The analysis comes from economists Sónia Félix (Bank of Portugal), Sudipto Karmakar (Bank of England), and Petr Sedláček (University of Oxford). Some key points:

Startups are important: “Seemingly small changes to the numbers and growth potential of startups may leave large and persistent footprints on the aggregate economy.”

Serial entrepreneurship — the simultaneous ownership of multiple businesses — is important to business success: “We find that firms of serial entrepreneurs are about 60% larger, roughly 25% less likely to shut down, grow about 35% faster, and are 34% more productive compared to regular firms.”

These serial entrepreneurship companies also have a big economic impact: “We also document that this group of businesses alone accounts for more than one-third of aggregate job creation and productivity growth. Given that they represent less than one-fifth of all businesses, these values further underscore their superior performance and importance for the aggregate economy.”

The entrepreneurs themselves are good at running businesses: I’m going a bit longer here:

Comparing the performance of the first businesses of serial entrepreneurs, their subsequent businesses, and regular firms allows us to gauge the extent to which the superior performance of serial-entrepreneur firms relative to regular businesses is present from the onset (i.e. also for first firms of serial entrepreneurs) or develops only gradually over time (i.e. only for subsequent firms of serial entrepreneurs). In our data, we observe that the first and subsequent businesses of serial entrepreneurs have very similar dynamics, substantially outperforming regular businesses.

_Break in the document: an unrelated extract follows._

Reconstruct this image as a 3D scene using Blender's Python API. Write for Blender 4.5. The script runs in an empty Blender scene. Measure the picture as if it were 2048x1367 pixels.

Our results, therefore, point to (selection on) ex-ante heterogeneity as a key source of serial entrepreneurs’ success, rather than learning or favourable ex-post shocks.

Serial entrepreneurs play a big role in income inequality: “Our results suggest that, although serial entrepreneurs represent fewer than 3% of all business owners, they account for 10–20% of top income inequality.”

Look, if people starting lots of successful businesses with big economic impacts allows them to not only get rich but have a sustained period of high-income generation, then that’s about a fifth of income inequality we don’t need to worry much about.